Sonia Okacha : Une espèce d’urgence de faire. Tout ce qu’on pouvait tenir pour acquis a volé en éclat et nous le vivons de «l’intérieur»…Nous en sommes les témoins et nous n’avons jamais autant eu les moyens de communiquer à travers le monde, il faut que quelque chose ressorte de cette situation…Il ne suffit plus aujourd’hui d’avoir des positions, il faut concrètement agir. Ce confinement est paradoxalement «une bulle de respiration» où on pourrait prendre un nouveau souffle, un nouvel élan pour penser la vie autrement. Ça réveille en moi de nouvelles envies, en plus de l’écriture, dessiner, peindre, filmer… Cette situation sans précédent pourrait être vue comme l’occasion pour chacun de nous de puiser dans ce qu’il y a de plus profond en nous.
e-taqafa : À quel point l’isolement bénéficie à la créativité ?
Sonia Okacha : L’isolement permet d’éviter de se disperser. Cette pandémie a mis un frein net à cette espèce de course en avant dans laquelle on vit tous. Encore une fois, paradoxalement, ce confinement nous donne à chacun un luxe précieux qu’on avait presque oublié : le temps. À nous d’en faire bon usage et d’en profiter pour s’élever, spirituellement, humainement.
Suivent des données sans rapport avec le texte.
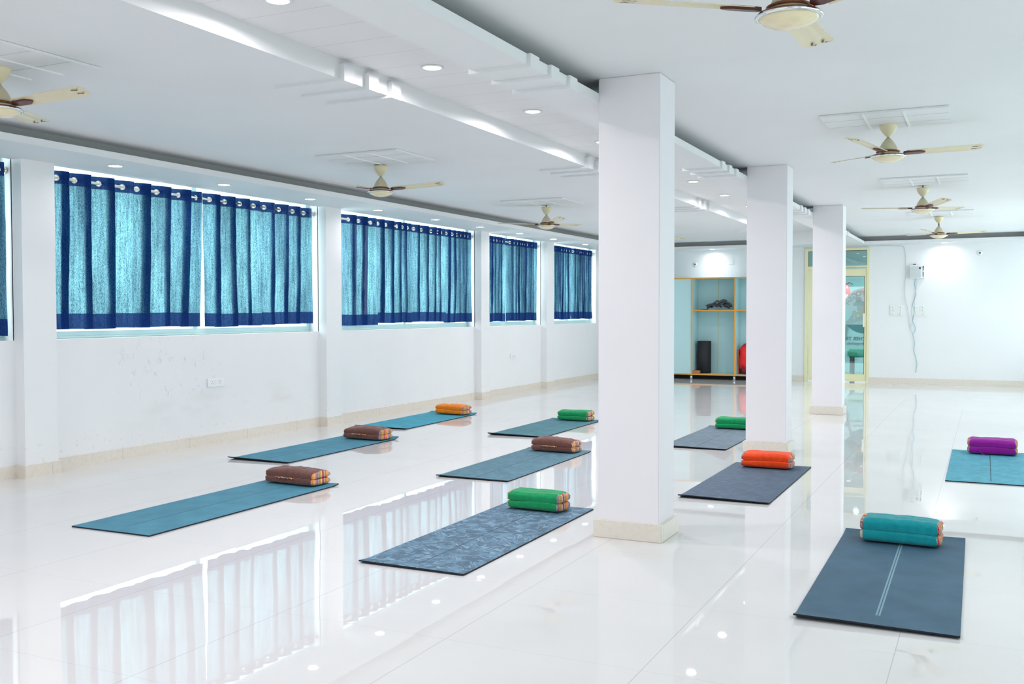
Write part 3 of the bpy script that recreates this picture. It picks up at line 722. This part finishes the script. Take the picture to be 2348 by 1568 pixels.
# ------------------------------------------------------------------ downlights
M_led = bpy.data.materials.new('downlight_lens'); M_led.use_nodes = True
g_ = G(M_led); e_ = g_.n('Emission'); e_.inputs[0].default_value = (1, .97, .96, 1); e_.inputs[1].default_value = 14
g_.l(e_.outputs[0], M_led.node_tree.nodes['Material Output'].inputs[0])
M_white = mat('white_plastic', (.84, .85, .85), rough=.35)
proto = None
def downlight(x, y, z, label, group, power=7.0, r=.052, spread=162):
    global proto
    if proto is None:
        t = thing('downlight', label, 'ceiling light', (x, y, z), 0, group)
        bm = bmesh.new(); lathe(bm, [(r, -.001), (r+.014, -.0012), (r+.015, -.004), (r+.004, -.008), (r-.001, -.006)], 32); link('bezel', bm, M_white, t, True)
        bm = bmesh.new(); lathe(bm, [(0, -.0075), (r*.6, -.0072), (r, -.0055)], 32); link('lens', bm, M_led, t, True)
        proto = t
    else:
        t = dup(proto, (x, y, z), 0, label, group)
    l = bpy.data.lights.new('downlight_glow', 'AREA'); l.shape = 'DISK'; l.size = .10; l.energy = power*1.05; l.color = (1, .925, .955); l.spread = R(spread)
    o = bpy.data.objects.new("downlight_glow", l); COL.objects.link(o); o.parent = t; o.location = (0, 0, -.0095)
    return t
ORD = ['nearest', 'second nearest', 'third nearest', 'fourth nearest', 'fifth nearest', 'sixth nearest', 'seventh nearest', 'eighth nearest', 'ninth nearest', 'farthest']
gl = 'round downlights in the low strip above the curtains'
for i, (y) in enumerate([5.83, 7.12, 8.40, 9.66, 10.97, 12.20, 13.47, 14.75, 16.15]):
    downlight(-6.335 if i else -6.30, y, ZS, '%s downlight in the strip above the curtains' % ORD[i], gl, 2.0)
downlight(-6.32, 17.4, ZS, 'downlight in the strip above the curtains nearest the back corner', gl, 2.0)
for y, n_ in ((4.55, 'first'), (3.25, 'second'), (1.95, 'third'), (.65, 'fourth')): downlight(-6.32, y, ZS, '%s downlight in the curtain strip outside the left edge of the picture' % n_, gl, 2.0)
gc = 'round downlights in the raised ceiling tray'
for i, y in enumerate([3.64, 5.02, 6.42, 7.82, 9.22, 10.62, 12.03, 13.43, 14.83, 16.23]):
    downlight(-2.915, y, ZT, '%s downlight in the raised tray left of the columns' % ORD[i], gc, 14, spread=170)
for y, n_ in ((2.24, 'first'), (.84, 'second'), (-.56, 'third')): downlight(-2.915, y, ZT, '%s downlight in the raised tray outside the top of the picture' % n_, gc, 14, spread=170)
gb = 'round downlights in the low strip along the back wall'
for x, lab in ((-4.72, 'downlight above the wooden shelf unit'), (-.72, 'downlight above the fuse box on the back wall')):
    downlight(x, 18.53, ZS, lab, gb, 0.9, spread=118)
gr_ = 'round downlights in the low strip by the right wall'
for i, y in enumerate([1.5, 4.5, 7.5, 10.5, 13.5, 16.5]): downlight(1.06, y, ZS, '%s downlight in the strip by the right wall, outside the picture' % ORD[i], gr_, 8)

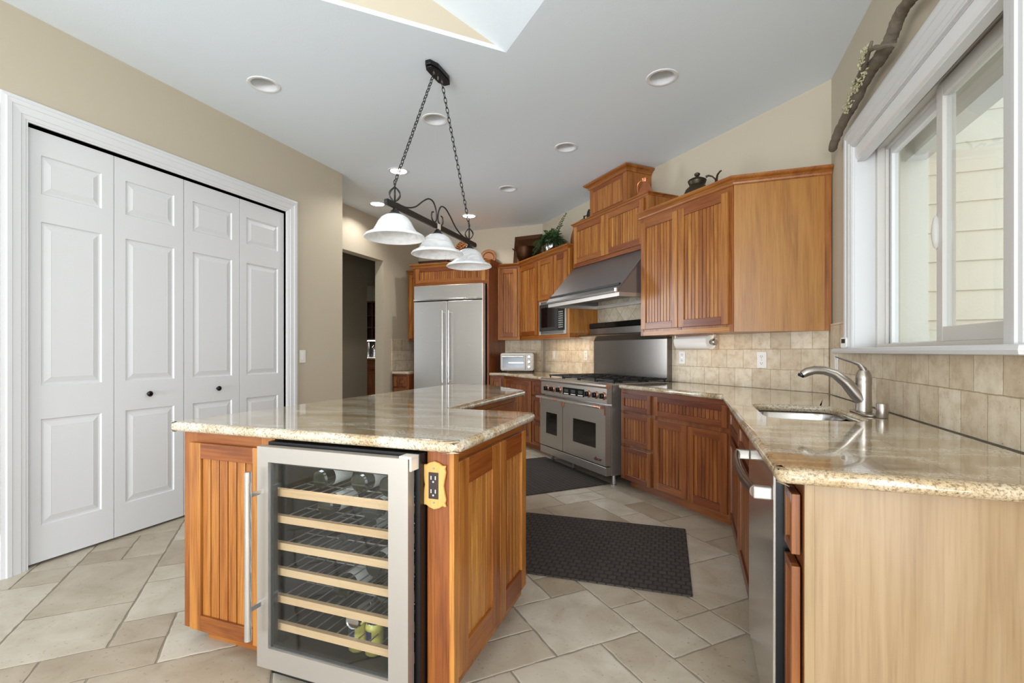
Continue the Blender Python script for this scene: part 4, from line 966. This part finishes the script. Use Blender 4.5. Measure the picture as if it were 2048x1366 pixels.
# ================================================================== OUTLETS AND SWITCHES
def outlet(name, label, cat, loc, rz, kind='duplex', w_=.074, h=.118, mat='plastic_white'):
    t = thing(name, label, cat, loc, rz, None)
    q = MB(); q.prism(rounded([(-w_ / 2, -h / 2), (w_ / 2, -h / 2), (w_ / 2, h / 2), (-w_ / 2, h / 2)], .006, 3), -.006, 0, ax='y'); pl = q.build('plate', mat, t, bevel=.0015)
    if kind == 'duplex':
        for dz in (-.026, .026):
            q = MB(); q.prism(rounded([(-.0165, dz - .016), (.0165, dz - .016), (.0165, dz + .016), (-.0165, dz + .016)], .012, 4), -.0085, -.006, ax='y'); rc = q.build('receptacle', mat, t)
            q = MB(); q.box(-.009, -.006, -.0092, -.0085, dz - .003, dz + .009); q.box(.006, .009, -.0092, -.0085, dz - .003, dz + .007); q.lathe([(.003, -.0092), (.003, -.0085)], (0, 0, dz - .009), 10, 'y'); q.build('slots', 'slot_dark', rc)
    else:
        q = MB(); q.box(-.017, .017, -.010, -.006, -.033, .033); q.build('rocker', mat, t, bevel=.002)
    q = MB(); q.lathe([(.003, -.0075), (.003, -.006)], (0, 0, 0 if kind == 'duplex' else .048), 8, 'y'); q.build('screw', 'silver', t)
    return t
wc_ = lambda r, z: P(r, CW - TT - .001) + (z,)
outlet('wall_outlet', 'white duplex outlet on the tiles just right of the range', 'outlet', wc_(3.455, 1.147), -PI / 4)
outlet('wall_outlet', 'white duplex outlet in the middle of the tiled wall left of the faucet', 'outlet', wc_(2.616, 1.137), -PI / 4, h=.124, w_=.082)
outlet('light_switch', 'white switch on the tiles beneath the window sill corner', 'switch', (WX - TT - .001, 3.66, 1.12), -PI / 2, 'switch')
outlet('wall_outlet', 'white outlet on the tiles close to the left of the range', 'outlet', wc_(5.069, 1.155), -PI / 4, 'duplex', .07)
outlet('light_switch', 'white switch plate on the tiles between toaster oven and range', 'switch', wc_(5.863, 1.156), -PI / 4, 'switch', .07)
outlet('light_switch', 'white switch at the end of the beige pantry wall', 'switch', (LX + .0005, 3.60, 1.157), PI / 2, 'switch')
t = thing('island_outlet', 'brown outlet in a scalloped wooden plate on the island corner', 'outlet', (-.790, 1.4175, .762))
pr = [(-.044, -.068), (-.040, -.056), (-.043, -.045), (-.035, 0), (-.043, .045), (-.040, .056), (-.044, .068), (-.03, .066), (-.018, .074), (0, .079), (.018, .074), (.03, .066), (.044, .068), (.040, .056), (.043, .045), (.035, 0), (.043, -.045), (.040, -.056), (.044, -.068), (.03, -.066), (.018, -.074), (0, -.079), (-.018, -.074), (-.03, -.066)]
q = MB(); q.prism(pr, -.012, 0, ax='y', tone=.8); q.build('wooden_plate', 'oak_plate', t, bevel=.004)
q = MB(); q.box(-.0175, .0175, -.0155, -.012, -.043, .043); rc = q.build('receptacle', 'brown_plastic', t, bevel=.001)
q = MB()
for dz in (-.024, .02):
    q.box(-.0095, -.0065, -.0162, -.0155, dz, dz + .012); q.box(.0065, .0095, -.0162, -.0155, dz, dz + .012); q.lathe([(.003, -.0162), (.003, -.0155)], (0, 0, dz - .007), 10, 'y')
q.build('slots', 'plastic_white', rc)
q = MB()
for dz in (-.056, .056): q.lathe([(.0035, -.0145), (.0035, -.012)], (0, 0, dz), 10, 'y')
q.build('screws', 'nickel', t)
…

e-taqafa :Quels enseignements devons-nous tirer de cette période exceptionnelle ?
Sonia Okacha : Je suis persuadée que le monde va sortir bouleversé de cette situation et que nous ne mesurons pas encore les effets qu’aura cette crise. En même temps, j’espère que ça amènera une vraie prise de conscience collective ! Nous ne pouvons pas retourner à nos vies d’avant comme si de rien n’était!